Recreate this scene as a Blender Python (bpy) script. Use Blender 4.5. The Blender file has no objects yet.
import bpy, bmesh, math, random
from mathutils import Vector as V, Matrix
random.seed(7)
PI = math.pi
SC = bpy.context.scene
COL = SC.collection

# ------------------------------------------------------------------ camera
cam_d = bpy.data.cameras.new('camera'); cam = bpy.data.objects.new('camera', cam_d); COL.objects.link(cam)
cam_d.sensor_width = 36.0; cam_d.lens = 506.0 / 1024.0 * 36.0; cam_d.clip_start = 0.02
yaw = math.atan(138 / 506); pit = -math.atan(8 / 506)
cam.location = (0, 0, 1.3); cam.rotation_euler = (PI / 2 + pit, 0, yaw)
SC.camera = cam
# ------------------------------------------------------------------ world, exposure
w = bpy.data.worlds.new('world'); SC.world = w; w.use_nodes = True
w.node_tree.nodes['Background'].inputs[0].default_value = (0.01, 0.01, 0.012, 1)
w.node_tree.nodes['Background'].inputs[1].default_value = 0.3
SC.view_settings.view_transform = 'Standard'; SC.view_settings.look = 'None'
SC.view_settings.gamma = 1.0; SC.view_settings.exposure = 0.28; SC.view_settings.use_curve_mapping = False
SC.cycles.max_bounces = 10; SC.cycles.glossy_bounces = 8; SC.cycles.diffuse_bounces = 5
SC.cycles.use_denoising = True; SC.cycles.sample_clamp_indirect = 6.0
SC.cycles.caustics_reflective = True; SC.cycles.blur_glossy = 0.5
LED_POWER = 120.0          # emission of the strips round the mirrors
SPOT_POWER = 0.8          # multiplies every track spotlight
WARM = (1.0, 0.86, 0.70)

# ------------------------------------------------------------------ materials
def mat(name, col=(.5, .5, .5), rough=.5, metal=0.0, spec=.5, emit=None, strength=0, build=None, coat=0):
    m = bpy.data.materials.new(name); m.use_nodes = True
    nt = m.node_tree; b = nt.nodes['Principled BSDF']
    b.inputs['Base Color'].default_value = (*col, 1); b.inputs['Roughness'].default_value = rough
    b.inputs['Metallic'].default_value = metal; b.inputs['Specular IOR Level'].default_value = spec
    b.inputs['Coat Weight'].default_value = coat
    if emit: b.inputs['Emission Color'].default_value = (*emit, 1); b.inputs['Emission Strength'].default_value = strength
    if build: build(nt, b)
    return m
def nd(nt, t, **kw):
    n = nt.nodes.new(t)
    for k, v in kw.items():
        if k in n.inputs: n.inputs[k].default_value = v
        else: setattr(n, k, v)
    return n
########
YOUR INSTRUCTIONS |
List every line above that holds the word "scene".

OUTPUT FOR THIS TASK |
Recreate this scene as a Blender Python (bpy) script. Use Blender 4.5. The Blender file has no objects yet.
SC = bpy.context.scene